▸ YOUR TASK
Scan the records below for the line containing "Write a Blender" and the line containing "from mathutils import Matrix, Vector, noise". Copy both, plus every line between, exactly.

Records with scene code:
——————————

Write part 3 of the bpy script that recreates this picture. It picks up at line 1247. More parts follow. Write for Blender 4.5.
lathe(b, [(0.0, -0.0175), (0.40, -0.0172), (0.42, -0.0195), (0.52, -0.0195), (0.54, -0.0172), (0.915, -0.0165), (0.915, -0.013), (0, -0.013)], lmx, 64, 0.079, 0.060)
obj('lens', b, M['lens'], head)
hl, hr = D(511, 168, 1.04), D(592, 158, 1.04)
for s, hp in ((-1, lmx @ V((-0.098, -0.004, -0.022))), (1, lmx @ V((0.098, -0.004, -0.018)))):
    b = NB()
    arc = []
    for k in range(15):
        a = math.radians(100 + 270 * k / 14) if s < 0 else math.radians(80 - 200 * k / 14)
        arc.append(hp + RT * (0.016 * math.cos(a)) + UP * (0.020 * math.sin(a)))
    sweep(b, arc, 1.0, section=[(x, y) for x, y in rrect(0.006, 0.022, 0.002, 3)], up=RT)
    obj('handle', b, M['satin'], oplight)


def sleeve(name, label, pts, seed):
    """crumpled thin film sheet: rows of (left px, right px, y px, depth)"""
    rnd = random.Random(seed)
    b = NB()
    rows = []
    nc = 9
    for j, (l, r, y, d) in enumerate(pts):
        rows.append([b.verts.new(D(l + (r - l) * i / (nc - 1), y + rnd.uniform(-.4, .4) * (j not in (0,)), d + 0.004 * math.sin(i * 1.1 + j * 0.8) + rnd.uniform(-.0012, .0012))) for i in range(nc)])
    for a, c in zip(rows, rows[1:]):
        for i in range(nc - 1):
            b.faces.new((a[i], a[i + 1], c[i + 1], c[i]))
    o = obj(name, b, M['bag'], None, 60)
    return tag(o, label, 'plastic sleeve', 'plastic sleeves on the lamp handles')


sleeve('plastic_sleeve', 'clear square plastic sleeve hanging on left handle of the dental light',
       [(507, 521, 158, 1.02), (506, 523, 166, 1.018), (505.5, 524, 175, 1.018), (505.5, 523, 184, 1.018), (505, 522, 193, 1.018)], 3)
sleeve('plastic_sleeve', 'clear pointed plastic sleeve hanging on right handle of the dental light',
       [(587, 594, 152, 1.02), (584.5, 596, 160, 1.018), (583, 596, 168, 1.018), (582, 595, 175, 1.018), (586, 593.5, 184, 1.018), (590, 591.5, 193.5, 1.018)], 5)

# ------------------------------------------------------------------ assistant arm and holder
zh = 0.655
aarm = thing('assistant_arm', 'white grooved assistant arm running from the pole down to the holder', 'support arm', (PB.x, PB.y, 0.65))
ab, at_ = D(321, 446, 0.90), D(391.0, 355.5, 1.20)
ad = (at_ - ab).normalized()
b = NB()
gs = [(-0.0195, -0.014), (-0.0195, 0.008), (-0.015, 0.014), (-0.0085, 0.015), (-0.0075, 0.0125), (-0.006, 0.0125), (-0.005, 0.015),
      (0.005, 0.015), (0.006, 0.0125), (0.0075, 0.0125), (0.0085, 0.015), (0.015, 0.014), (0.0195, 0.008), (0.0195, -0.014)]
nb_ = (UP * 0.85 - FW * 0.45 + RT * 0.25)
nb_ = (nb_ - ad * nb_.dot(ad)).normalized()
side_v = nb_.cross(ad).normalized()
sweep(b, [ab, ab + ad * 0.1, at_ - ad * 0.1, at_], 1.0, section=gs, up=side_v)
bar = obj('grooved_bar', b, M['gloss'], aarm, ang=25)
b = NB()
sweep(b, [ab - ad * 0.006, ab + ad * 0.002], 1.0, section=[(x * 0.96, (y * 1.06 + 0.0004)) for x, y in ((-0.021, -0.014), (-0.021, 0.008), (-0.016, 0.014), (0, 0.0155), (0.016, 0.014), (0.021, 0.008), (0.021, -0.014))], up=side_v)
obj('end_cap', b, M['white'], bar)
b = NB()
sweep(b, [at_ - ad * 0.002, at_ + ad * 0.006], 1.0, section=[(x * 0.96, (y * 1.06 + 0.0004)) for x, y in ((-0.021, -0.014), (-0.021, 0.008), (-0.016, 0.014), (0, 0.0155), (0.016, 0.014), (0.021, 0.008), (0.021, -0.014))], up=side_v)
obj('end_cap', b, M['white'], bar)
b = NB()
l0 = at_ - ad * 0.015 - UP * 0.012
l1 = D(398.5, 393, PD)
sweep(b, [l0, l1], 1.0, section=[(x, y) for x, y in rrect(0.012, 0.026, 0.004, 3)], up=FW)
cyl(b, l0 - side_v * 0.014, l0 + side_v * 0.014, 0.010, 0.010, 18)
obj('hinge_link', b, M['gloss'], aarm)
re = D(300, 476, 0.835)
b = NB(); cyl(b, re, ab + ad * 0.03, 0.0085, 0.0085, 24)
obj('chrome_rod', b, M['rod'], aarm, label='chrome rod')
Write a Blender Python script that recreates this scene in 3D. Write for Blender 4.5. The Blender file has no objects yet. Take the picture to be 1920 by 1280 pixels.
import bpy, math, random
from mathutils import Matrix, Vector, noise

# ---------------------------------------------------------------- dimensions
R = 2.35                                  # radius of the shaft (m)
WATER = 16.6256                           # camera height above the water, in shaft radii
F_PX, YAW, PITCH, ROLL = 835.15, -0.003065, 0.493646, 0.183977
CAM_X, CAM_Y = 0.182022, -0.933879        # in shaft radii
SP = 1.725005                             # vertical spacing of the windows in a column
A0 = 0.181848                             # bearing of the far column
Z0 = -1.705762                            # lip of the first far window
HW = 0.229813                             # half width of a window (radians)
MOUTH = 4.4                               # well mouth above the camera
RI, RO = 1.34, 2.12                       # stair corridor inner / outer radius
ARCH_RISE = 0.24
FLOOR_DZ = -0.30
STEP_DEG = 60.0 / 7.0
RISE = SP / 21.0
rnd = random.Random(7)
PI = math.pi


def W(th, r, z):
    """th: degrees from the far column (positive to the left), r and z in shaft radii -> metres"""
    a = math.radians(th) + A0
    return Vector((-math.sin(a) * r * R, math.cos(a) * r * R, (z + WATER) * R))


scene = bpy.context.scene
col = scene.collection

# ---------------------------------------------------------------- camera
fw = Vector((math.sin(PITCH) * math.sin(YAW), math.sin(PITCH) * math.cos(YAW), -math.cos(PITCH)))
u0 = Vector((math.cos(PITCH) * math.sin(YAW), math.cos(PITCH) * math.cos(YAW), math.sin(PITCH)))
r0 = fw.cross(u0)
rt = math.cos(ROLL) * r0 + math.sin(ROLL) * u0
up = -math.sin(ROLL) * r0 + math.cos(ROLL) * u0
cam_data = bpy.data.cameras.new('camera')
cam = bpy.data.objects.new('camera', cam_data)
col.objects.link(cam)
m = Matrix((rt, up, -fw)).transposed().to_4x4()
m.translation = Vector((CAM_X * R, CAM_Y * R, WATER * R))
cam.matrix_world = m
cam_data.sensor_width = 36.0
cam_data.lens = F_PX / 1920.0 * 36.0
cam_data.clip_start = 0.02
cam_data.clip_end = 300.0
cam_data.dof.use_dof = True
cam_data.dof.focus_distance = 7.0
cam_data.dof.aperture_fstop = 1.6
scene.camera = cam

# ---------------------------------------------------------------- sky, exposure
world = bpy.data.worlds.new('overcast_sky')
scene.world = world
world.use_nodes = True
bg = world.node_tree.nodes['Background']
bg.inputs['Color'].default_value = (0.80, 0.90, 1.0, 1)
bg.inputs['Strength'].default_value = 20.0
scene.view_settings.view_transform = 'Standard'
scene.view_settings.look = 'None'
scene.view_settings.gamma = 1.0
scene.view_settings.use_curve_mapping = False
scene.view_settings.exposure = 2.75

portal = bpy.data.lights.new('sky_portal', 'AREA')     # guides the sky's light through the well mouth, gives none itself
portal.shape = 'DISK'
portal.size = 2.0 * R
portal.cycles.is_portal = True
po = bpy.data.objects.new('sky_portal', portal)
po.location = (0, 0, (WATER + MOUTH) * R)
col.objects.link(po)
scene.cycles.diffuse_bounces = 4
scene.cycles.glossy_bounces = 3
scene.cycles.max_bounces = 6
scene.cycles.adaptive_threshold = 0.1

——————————

▸ COMPLETED EXERCISE
Write a Blender Python script that recreates this scene in 3D. Write for Blender 4.5. The Blender file has no objects yet. Take the picture to be 1920 by 1280 pixels.
import bpy, math, random
from mathutils import Matrix, Vector, noise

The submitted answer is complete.